The film however intends to define the moral intent of that irrationality. Feeding into one another’s desperate hopelessness, the romance between quixotic lovers Goerg and Marie may at first seem like a wade through an eternal disappointment but Petzold, who forges such a beautiful relationship keeping his characters from experiencing ultimate happiness, shows us—in their half-filled cups—how Georg and Marie motivate themselves through their shared irrational desires, and how the everlasting need to fill that incompleteness becomes our self-sustaining lust for life.

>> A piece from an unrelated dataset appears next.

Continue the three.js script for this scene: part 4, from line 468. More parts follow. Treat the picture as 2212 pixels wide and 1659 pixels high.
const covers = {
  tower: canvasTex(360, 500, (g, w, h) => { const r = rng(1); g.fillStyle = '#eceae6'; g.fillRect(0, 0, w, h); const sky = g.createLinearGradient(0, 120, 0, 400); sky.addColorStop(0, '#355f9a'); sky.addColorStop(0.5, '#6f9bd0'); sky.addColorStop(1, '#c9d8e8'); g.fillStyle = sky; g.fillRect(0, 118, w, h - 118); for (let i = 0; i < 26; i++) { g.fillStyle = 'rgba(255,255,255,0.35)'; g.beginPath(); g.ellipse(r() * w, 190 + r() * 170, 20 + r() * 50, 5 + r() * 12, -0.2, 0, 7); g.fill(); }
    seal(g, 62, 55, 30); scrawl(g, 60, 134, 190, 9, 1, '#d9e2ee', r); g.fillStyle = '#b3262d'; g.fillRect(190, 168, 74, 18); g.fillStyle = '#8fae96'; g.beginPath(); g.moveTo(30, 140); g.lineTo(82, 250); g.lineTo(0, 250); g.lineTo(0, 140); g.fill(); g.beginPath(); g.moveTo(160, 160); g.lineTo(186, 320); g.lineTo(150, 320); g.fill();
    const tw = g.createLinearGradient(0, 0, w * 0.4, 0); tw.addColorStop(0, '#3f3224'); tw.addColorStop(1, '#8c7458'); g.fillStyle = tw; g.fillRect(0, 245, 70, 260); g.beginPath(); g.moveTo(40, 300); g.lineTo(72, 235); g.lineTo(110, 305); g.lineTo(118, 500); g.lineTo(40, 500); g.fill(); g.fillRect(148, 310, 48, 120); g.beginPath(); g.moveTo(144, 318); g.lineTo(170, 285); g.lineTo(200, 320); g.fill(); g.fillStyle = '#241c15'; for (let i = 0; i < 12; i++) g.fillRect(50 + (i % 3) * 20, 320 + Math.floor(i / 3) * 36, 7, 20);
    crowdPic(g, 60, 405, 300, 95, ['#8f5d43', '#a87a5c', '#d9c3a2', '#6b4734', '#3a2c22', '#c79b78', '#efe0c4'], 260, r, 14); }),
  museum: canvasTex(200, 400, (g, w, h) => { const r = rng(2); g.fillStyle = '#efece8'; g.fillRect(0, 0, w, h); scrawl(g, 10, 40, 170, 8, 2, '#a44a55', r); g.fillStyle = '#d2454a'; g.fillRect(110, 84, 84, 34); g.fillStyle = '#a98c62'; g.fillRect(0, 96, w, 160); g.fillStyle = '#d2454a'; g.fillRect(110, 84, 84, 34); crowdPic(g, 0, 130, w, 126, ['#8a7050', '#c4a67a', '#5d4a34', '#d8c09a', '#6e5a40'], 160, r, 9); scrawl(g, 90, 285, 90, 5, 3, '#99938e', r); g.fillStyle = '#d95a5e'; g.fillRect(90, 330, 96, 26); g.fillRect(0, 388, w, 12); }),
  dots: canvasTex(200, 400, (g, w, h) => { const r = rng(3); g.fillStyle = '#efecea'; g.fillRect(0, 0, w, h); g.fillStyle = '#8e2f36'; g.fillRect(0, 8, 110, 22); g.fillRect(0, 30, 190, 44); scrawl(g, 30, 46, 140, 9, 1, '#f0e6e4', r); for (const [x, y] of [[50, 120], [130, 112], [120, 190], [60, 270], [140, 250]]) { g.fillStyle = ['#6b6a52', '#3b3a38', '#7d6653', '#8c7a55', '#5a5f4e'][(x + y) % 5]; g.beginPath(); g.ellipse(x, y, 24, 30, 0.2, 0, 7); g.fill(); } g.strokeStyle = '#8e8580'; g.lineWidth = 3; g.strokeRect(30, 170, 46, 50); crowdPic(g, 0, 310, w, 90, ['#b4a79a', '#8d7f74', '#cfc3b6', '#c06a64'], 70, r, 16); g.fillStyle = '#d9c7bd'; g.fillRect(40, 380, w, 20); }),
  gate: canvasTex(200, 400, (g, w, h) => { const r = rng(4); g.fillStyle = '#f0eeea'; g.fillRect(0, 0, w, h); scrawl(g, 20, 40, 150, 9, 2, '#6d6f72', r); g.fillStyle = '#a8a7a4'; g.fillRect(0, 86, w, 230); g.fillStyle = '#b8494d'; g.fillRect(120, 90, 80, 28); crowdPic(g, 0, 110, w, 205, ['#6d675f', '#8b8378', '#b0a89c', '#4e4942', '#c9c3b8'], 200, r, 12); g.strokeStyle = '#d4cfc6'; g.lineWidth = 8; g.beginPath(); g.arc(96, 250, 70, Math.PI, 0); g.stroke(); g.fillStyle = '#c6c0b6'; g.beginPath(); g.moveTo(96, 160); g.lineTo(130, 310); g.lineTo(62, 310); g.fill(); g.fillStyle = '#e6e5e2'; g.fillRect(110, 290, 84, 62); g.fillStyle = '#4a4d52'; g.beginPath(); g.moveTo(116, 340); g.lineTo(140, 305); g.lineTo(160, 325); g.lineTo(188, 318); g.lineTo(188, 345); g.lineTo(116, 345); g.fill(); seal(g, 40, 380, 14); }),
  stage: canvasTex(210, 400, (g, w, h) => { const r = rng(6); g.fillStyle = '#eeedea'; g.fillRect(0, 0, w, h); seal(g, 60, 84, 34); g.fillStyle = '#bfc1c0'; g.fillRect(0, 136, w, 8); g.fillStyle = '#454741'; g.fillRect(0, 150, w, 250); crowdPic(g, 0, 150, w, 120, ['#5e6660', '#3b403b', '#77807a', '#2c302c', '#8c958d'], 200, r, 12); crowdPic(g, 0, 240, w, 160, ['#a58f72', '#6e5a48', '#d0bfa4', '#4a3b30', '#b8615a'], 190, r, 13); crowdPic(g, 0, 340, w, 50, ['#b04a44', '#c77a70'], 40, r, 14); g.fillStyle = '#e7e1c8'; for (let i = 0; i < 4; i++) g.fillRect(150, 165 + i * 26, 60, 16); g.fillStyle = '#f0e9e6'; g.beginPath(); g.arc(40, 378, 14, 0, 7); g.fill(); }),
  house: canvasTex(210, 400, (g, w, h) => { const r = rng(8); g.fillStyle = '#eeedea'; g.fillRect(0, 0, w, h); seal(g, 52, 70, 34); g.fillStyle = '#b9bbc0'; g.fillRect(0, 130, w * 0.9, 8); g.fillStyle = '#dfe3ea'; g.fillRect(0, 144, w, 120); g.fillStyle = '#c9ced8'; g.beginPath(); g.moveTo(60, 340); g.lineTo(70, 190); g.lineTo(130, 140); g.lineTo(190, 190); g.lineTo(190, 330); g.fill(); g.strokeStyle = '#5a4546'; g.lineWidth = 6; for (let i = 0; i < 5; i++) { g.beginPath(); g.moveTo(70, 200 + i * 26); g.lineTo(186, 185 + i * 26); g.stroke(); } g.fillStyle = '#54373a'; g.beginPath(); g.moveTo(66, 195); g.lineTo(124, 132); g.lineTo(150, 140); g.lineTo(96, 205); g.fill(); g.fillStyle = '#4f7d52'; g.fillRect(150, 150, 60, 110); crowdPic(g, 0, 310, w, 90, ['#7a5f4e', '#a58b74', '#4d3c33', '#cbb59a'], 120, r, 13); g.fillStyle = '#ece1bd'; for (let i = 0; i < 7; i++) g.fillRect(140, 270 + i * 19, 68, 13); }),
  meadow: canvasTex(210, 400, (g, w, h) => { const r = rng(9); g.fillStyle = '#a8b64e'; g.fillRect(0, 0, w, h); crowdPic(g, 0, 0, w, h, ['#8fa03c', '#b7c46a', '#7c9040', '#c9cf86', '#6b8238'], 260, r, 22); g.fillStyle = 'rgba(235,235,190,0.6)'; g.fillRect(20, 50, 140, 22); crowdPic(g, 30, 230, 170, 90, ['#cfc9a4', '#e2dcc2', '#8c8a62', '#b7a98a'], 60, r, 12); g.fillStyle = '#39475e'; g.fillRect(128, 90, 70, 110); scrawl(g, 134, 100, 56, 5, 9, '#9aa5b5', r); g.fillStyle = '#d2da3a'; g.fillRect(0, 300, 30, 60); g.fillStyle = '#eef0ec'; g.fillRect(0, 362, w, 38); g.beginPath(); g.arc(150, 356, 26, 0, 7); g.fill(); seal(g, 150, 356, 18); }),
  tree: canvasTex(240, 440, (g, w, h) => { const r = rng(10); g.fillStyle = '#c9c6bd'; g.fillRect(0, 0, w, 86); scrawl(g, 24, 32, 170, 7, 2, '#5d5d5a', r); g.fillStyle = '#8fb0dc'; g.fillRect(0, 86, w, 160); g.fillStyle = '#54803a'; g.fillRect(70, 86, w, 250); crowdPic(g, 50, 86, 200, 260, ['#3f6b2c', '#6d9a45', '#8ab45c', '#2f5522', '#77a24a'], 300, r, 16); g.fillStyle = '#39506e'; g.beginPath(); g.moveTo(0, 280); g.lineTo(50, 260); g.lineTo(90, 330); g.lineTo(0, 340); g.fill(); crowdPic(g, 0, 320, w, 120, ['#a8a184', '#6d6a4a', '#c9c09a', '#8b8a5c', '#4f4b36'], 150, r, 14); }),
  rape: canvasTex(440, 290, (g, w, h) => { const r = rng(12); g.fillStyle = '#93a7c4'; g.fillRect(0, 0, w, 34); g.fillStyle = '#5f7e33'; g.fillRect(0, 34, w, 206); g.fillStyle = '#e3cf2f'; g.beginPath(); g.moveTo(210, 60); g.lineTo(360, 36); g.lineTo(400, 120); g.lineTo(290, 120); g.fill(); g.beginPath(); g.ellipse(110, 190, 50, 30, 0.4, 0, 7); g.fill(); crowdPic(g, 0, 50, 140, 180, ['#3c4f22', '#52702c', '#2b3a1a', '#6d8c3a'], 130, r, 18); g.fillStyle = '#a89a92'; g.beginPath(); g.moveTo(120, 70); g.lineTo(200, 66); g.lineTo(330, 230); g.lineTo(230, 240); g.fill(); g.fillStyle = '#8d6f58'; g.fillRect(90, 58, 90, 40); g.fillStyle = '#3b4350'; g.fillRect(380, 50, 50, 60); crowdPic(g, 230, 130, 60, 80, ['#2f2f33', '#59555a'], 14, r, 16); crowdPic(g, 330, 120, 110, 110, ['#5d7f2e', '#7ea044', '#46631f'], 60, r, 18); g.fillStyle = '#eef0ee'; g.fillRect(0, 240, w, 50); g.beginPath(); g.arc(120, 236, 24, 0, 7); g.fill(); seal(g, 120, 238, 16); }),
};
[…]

An unexpectedly moving love triangle forms in Transit’s latter half when Georg finds that Marie has taken up a lover in Marseilles. A doctor who, like him, is trying to find passage to Mexico but is, too, drawn to the hopelessly optimistic Marie. For them, damnation is always two steps behind and paradise two steps ahead. Between Georg and Marie’s potential for happiness, and the the potentially devastating truth Georg keeps from her, heaven and hell are subsumed in the an everlasting melodramatic dilemma—a happy ending always in sight but never in reach.